Although Varsity’s direct competitors tend to side with Star, the lawsuit has support from the fashion industry, which has very limited copyright protections. Currently, the style or cut of a garment is not eligible, but a pattern on it, such as the impression of a Mondrian painting on a renowned Yves Saint Laurent dress, can be protected.

The Council of Fashion Designers of America, whose members include more than 500 clothing and accessory manufacturers like Ralph Lauren and Michael Kors, filed an amicus brief arguing that finding in favor of Star would further deteriorate the already limited protection available to fashion designers, and would leave them “defenseless against copyists.”

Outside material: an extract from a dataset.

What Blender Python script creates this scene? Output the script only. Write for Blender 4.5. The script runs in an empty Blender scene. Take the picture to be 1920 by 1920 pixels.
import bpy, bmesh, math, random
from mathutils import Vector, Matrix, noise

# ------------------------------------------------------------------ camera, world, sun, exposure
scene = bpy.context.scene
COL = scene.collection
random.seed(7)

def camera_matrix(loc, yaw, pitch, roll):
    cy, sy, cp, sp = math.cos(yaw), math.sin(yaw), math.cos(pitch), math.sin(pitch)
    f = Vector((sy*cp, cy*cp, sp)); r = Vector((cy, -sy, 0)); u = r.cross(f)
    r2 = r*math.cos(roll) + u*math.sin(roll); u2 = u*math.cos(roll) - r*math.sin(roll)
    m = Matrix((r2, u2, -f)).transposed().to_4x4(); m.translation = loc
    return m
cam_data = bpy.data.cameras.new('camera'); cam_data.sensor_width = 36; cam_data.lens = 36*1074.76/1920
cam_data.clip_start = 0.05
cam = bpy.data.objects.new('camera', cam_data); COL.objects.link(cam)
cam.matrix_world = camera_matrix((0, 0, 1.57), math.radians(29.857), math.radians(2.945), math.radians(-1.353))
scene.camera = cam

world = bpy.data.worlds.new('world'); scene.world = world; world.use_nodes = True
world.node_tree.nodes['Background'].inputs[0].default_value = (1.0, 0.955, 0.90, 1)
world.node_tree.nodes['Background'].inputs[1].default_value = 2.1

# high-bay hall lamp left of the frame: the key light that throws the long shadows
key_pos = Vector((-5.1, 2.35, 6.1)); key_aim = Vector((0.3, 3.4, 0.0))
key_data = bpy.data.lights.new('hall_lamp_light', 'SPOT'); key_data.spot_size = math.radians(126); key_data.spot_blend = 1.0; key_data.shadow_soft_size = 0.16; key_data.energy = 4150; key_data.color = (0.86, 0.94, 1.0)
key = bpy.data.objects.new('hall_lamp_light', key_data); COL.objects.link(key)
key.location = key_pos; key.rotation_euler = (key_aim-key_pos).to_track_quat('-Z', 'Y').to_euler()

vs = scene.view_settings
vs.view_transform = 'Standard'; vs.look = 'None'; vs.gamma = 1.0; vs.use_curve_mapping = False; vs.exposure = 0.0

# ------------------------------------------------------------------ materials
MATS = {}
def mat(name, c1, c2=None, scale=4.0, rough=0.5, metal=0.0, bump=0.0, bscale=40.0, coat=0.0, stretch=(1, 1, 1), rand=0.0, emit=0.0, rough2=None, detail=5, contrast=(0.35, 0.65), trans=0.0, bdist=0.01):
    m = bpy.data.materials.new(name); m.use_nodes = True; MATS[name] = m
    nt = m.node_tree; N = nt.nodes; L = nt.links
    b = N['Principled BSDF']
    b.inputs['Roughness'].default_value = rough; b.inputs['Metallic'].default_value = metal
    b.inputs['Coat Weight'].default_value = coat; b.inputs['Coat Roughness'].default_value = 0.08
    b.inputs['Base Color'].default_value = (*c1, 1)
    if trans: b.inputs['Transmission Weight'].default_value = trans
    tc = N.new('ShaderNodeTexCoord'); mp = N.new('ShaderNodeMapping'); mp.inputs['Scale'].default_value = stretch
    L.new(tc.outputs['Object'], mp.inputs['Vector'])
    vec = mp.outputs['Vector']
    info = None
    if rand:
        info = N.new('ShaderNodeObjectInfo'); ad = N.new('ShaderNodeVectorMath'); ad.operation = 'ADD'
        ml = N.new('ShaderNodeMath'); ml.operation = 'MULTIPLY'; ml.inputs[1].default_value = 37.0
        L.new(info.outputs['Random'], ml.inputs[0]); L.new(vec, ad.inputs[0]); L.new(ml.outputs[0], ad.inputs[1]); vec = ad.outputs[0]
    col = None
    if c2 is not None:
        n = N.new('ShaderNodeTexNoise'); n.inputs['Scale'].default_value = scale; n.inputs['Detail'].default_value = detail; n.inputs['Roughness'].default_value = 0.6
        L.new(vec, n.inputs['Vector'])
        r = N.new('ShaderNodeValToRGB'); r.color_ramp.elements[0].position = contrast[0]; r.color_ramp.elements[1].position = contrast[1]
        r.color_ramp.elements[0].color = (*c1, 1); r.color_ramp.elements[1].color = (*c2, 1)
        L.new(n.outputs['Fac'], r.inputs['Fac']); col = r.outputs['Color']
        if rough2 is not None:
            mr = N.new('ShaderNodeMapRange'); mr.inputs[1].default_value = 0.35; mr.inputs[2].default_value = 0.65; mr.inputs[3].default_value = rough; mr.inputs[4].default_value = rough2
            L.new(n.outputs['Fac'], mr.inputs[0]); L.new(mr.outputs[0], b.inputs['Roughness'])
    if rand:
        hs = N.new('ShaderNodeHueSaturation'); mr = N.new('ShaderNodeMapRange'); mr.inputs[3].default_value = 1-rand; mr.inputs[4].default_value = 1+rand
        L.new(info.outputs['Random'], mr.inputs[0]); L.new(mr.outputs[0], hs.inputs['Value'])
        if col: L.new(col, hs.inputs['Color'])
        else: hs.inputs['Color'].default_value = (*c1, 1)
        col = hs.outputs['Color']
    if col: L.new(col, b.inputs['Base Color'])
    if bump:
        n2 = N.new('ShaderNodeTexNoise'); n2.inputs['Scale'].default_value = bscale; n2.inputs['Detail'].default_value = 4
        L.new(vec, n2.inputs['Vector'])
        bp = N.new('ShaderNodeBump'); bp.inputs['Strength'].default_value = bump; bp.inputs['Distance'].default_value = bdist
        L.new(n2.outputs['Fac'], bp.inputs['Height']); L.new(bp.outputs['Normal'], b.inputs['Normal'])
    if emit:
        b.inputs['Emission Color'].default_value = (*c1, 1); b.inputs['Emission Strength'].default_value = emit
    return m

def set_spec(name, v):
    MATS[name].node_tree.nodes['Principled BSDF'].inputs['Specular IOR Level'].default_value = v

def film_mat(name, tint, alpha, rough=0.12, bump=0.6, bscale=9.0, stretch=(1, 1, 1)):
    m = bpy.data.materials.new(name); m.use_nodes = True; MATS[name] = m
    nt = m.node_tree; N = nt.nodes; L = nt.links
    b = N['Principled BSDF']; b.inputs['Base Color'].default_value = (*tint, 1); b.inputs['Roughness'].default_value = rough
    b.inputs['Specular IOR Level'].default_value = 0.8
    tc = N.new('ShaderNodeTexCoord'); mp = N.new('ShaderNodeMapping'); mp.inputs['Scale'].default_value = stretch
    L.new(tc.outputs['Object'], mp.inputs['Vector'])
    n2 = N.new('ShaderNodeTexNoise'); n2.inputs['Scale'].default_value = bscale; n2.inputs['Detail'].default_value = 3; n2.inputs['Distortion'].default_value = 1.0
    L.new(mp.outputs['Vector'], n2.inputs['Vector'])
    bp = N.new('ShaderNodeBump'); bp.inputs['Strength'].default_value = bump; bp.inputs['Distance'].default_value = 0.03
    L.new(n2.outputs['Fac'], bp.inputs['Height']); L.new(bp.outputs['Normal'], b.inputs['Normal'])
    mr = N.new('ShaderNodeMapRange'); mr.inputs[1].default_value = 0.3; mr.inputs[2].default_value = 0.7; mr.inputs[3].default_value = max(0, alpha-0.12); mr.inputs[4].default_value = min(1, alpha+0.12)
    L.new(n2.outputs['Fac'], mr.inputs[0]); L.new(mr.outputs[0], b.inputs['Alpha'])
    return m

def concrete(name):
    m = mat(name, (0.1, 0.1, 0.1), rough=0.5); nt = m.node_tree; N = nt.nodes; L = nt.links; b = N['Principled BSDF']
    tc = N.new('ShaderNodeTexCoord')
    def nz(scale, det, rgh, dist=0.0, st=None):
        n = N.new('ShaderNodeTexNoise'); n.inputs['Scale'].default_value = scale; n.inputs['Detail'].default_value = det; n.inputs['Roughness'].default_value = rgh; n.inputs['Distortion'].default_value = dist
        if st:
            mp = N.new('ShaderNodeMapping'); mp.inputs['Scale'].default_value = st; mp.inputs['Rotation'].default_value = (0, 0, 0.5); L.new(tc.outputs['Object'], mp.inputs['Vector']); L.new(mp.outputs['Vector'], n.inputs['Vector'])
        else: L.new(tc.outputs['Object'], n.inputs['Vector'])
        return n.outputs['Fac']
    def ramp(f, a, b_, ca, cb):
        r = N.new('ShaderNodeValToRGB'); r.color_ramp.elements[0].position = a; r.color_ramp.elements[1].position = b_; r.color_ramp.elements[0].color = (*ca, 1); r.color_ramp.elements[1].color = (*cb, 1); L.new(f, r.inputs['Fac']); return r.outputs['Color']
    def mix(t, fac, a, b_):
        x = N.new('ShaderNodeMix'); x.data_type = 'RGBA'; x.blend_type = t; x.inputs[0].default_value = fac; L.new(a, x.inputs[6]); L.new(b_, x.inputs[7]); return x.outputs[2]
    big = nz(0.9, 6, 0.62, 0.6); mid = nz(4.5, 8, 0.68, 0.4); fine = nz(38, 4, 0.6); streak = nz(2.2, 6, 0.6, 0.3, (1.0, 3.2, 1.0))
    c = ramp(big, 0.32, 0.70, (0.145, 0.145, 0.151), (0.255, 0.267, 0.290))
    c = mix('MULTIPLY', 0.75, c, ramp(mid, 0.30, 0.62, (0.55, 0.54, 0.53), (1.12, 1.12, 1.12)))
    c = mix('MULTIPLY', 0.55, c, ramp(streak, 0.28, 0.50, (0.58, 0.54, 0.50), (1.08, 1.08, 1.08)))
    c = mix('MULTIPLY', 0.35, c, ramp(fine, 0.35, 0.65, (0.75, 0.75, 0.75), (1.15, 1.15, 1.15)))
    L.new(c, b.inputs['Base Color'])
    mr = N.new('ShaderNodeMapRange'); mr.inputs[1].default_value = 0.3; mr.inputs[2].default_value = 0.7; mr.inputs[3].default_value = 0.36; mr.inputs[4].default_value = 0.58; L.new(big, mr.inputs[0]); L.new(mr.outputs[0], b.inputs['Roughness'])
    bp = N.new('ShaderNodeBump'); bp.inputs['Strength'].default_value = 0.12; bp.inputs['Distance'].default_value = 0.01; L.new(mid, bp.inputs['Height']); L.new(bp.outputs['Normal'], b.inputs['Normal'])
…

Star was founded in January of the year the suit was filed by the family that owns R. J. Liebe Athletic Lettering Company. Liebe, a nearly century-old company, invented the style of high gloss letters and numbers still used on most sports uniforms.

Varsity’s court filings said that Star was created, with the help of former Varsity employees who had extensive knowledge of Varsity’s designs, in retaliation for the termination of a supply agreement between Varsity and R. J. Liebe.

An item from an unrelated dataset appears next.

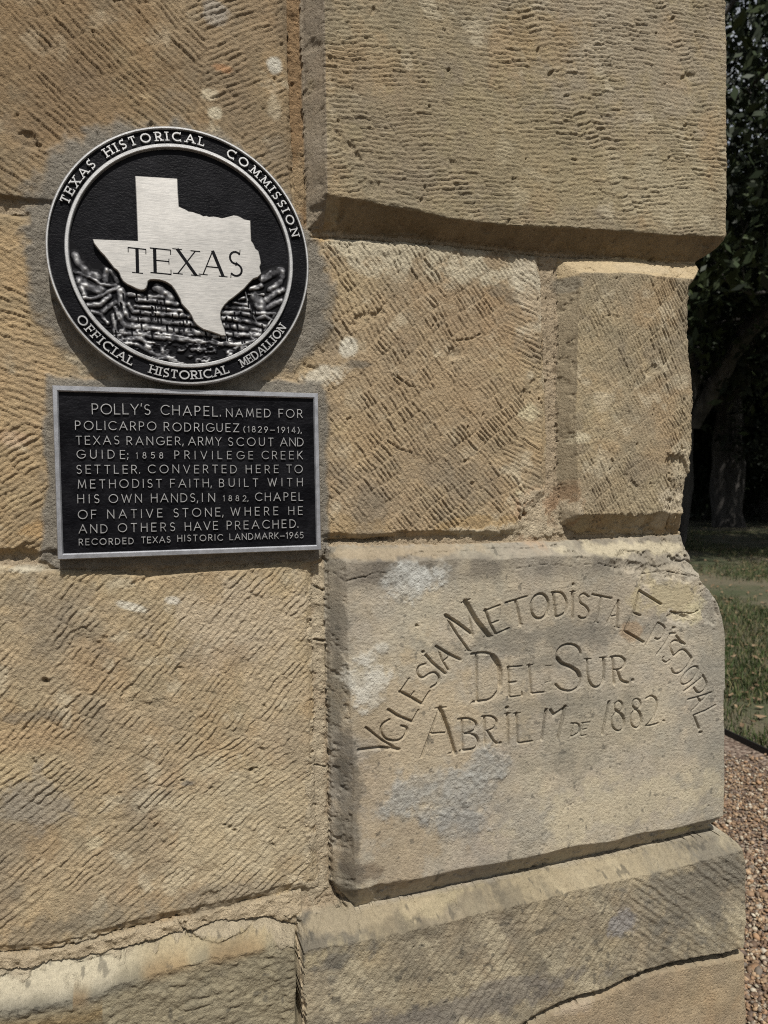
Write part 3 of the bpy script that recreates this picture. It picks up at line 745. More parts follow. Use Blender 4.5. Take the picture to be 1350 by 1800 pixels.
# base plane of the side wall further back: set in from the quoins
base_side = float(Pw(1216, 700, 0)[0]) + 0.0
q_t = sst(0.40, 0.425, TT)
sx_ = CX + (base_side - CX)*q_t*0.95
side_add = add - CARVE*0
side_rel = np.where(TT > 0, (side_add + np.where(LAB == 0, -.004, 0))*sst(0, .01, TT), 0)
Hc_s = np.minimum(Hc, 0.08)
XX = np.where(TT > 0, sx_ + side_rel + r_c*.55*(1 - np.clip(1 - TT/r_c, 0, 1)**2) - 0.0, X)
YY = np.where(TT > 0, -Hc_s + TT, -Htot)

# ---- colour (real colours of stone, mortar, lichen and stains)
KALB = 0.80
def C(r, g, b): return srgb(r, g, b)*KALB
colr = np.zeros(SS.shape + (3,)); colr[:] = C(200, 176, 138)            # mortar
n1 = fbm(U, ZZ, .09, 5, 801); n2 = fbm(U, ZZ, .025, 5, 803); n3 = fbm(U, ZZ, .22, 3, 805); n4 = fbm(U, ZZ, .008, 3, 807)
def paint(mask, c, w=1.0):
    ww = (mask*w)[..., None]; colr[:] = colr*(1 - ww) + c*ww
base = {'upper_left': (158, 134, 96), 'left': (182, 154, 108), 'middle': (180, 156, 116), 'quoin': (178, 158, 120), 'lower_left': (186, 163, 122),
        'upper_right': (166, 148, 112), 'inscribed': (178, 165, 140), 'base_right': (166, 150, 118), 'base_corner': (172, 150, 114), 'base_left': (150, 138, 104)}
for n, c in base.items():
    mk = region(n); f = (1 + .16*n1[mk] + .14*n2[mk] + .10*n3[mk] + .10*n4[mk])[:, None]
    colr[mk] = C(*c)*f*np.stack([1 + .05*n2[mk], 1 + 0*n2[mk], 1 - .09*n1[mk] - .07*n2[mk]], -1)
mk = LAB > len(order); colr[mk] = (C(182, 156, 114)*(1 + .2*n1[mk] + .1*n2[mk])[:, None])
mk = LAB == 0; colr[mk] *= (1 + .15*n2[mk] + .12*n4[mk])[:, None]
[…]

Steven Crosby, a lawyer for Star, said the Liebe company had been a supplier of Varsity’s in the past, but he otherwise denied Varsity’s claims. There was “nothing inappropriate” about Star’s employment of former Varsity employees, he said.

Varsity has filed multiple lawsuits against competitors, claiming copyright violations. Its competitors say that Varsity claims protection for items that are ubiquitous and too generic to merit copyrights.

“Varsity is saying that a very basic, simple sideline uniform with a chevron in the front” is capable of being copyrighted, said Karen Noseff Aldridge, the founder of the cheerleader uniform maker Rebel Athletic. “And that’s ridiculous.”

Her company, known for its customized outfits with a high ratio of crystals, has also received legal threats from Varsity. Ms. Noseff Aldridge said she was “actively ignoring” a cease-and-desist letter Varsity sent to her after a young customer, who was hired to promote Rebel Athletic apparel, posted photos to the company’s Snapchat account that showed herself in a group photo with other girls wearing Varsity uniforms.

“Varsity takes its intellectual rights seriously and will not hesitate to enforce those rights against parties which misappropriate them,” the letter from Varsity said.

But because most cheerleader uniforms look quite similar, companies can easily run afoul of another’s copyright, said Deborah Sirias, an intellectual property lawyer in Los Angeles.

In 2009, Ms. Sirias defended a small Georgia company in a lawsuit brought by Varsity over some of the same designs at issue in the Supreme Court case. That case was settled out of court, but Ms. Sirias said her client still insisted that she had not borrowed Varsity designs.

“I would highly doubt that there’s anyone else in the industry that would be hoping Varsity would win this case,” said Dave Dreiling, the founder of GTM Sportswear, which makes uniforms and warm-up suits for activities including cheerleading, volleyball and cross-country.

Mr. Dreiling, cheerleading coaches and industry consultants said that there was room for cheerleader apparel makers other than Varsity, and that the industry was getting more competitive.

The cheerleading industry will carefully watch how the Supreme Court responds to the arguments, knowing that an eventual ruling could open up design options and protect them from litigation.

It does not, however, expect the case to knock Varsity off the top of the pyramid. “If they rule against Varsity on this, will that break Varsity?” Mr. Dreiling said. “Not at all.”